Review
SORRY, BABY – Review

Offbeat independent drama/comedy SORRY, BABY accomplishes a rare feat, combining a smart, witty yet touching drama about recovery from trauma with a surprising dark humor and social commentary, while also offering a portrait of the power of true friendship. SORRY, BABY is a different kind of story about pain and healing, a portrait of a quirky, appealing woman named Agnes, who seems fine at work but secretly is stuck still struggling with the pain of a traumatic experience from her graduate student days, while everyone else has moved on. Ultimately, Agnes finds a way towards healing, with the help of her best friend, the only person who really gets her.
Eva Victor directs, wrote and stars in SORRY, BABY, her directorial debut film, which opened at Sundance to critical acclaim. While it finds dark humor in unexpected situations, SORRY, BABY also a drama that always feels honest and real, in that odd, strange way real life sometimes is. That realism is part of the appeal of SORRY, BABY and its tale of pain and healing in real life, seen through a dark humor lens.
When we first meet her, Agnes (Eva Victor) is an English professor at a small New England college but she is still grappling emotionally with a traumatic event that happened when she was a graduate student, where she was a star pupil recognized as a gifted writer. With a quirky, quiet, easy-going personality, the professor is well-liked by both students and colleagues, (apart from one jealous one), but her calm, stoic surface conceals a pain that few know about. Everyone has moved on after her traumatic assault but it still haunts her. Only her best friend Lydie (Naomi Ackie), who shares her offbeat sense of humor, really gets Agnes, and understands the depth of her hidden trauma. A visit from Lydie helps Eva recognize how stuck she is, prompting her to move towards healing.
Director/writer/star Eva Victor structures this drama/dark comedy beautifully, starting midway in the story and then flashing back and forward in chapters. SORRY, BABY is divided into chapters and it told out of sequence but does not leave us confused by the end. Starting in the middle lets us see how stuck Agnes is, while life and everyone else has moved on from the trauma that still haunts her. Agnes conceals her pain from her students and colleagues, but it is expressed in odd ways, like using her graduate thesis to paper her windows in place of curtains. The story is told in little chapters with oddball titles, where flashbacks let us see the cause of her pain, and the flash forwards let us see her progress towards healing, as life inevitable moves forward. It is quite an impressive first film, polished, moving and appealing, and one of the year’s best so far.
One of the magical aspects of this film is how it can take a serious scene and wring unexpected comedy from it, while revealing and mocking the false concern and hurtful behavior underneath the surface. After Agnes’ traumatic experience, she meets with representatives of her college, who make all the right concerned noises, while dodging responsibility and doing nothing helpful. It is both strikingly pointed commentary and darkly funny, and not the only scene that fits that description.

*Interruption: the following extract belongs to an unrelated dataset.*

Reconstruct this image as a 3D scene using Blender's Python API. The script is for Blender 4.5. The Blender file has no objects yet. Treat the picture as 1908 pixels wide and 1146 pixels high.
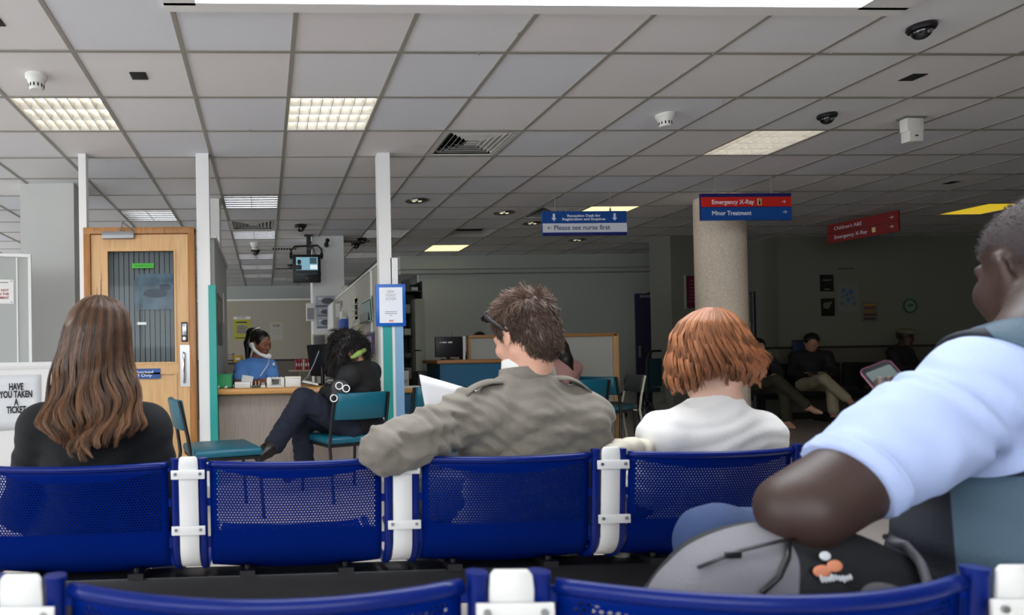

Part of the key to that, and the success of the film as a whole, is the cast, particularly Eva Victor and Naomi Ackie. As Agnes and Lydie, the pair are very funny and very believable as best friends who share a weird sense of humor that can’t be suppressed. After Agnes experiences her traumatic event, Lydie is her ever-present support, always there but often with a joke as she staunchly stands up for her friend, when she can’t speak for herself. The scenes where Lydie defends her less-assertive friend Agnes are often laugh-out-loud funny, in situations that are anything but humorous, while the scenes also offer very pointed commentary on how victims of assault are treated by in cookie-cutter fashion by institutions that should be helping.
The cast is strong throughout this indie film, and those excellent performances help this offbeat drama/comedy win us over. Eva Victor gives a splendid nuanced performance, revealing Agnes’s hidden pain in unconventional way, while she maintains a stoic if pleasant face to the world. Only Lydie really sees what is going on, as Agnes struggles with the pain she is stuck in, and Naomi Ackie delivers a winning performance as Agnes’ bestie Lydie.
Other cast members also excel, with Louis Cancelmi, Kelly McCormack and Lucas Hedges in supporting roles, dramatic and comic. All turn in well-crafted performances that support the narrative well, in both its serious or lighter moments.
SORRY, BABY is an unexpected delight, one of the year’s best so far, a unique film that is appealing and moving, offering an different approach to healing after trauma, and a tribute to the power of friendship.
SORRY, BABY opens in theaters Friday, Aug. 1, 2025.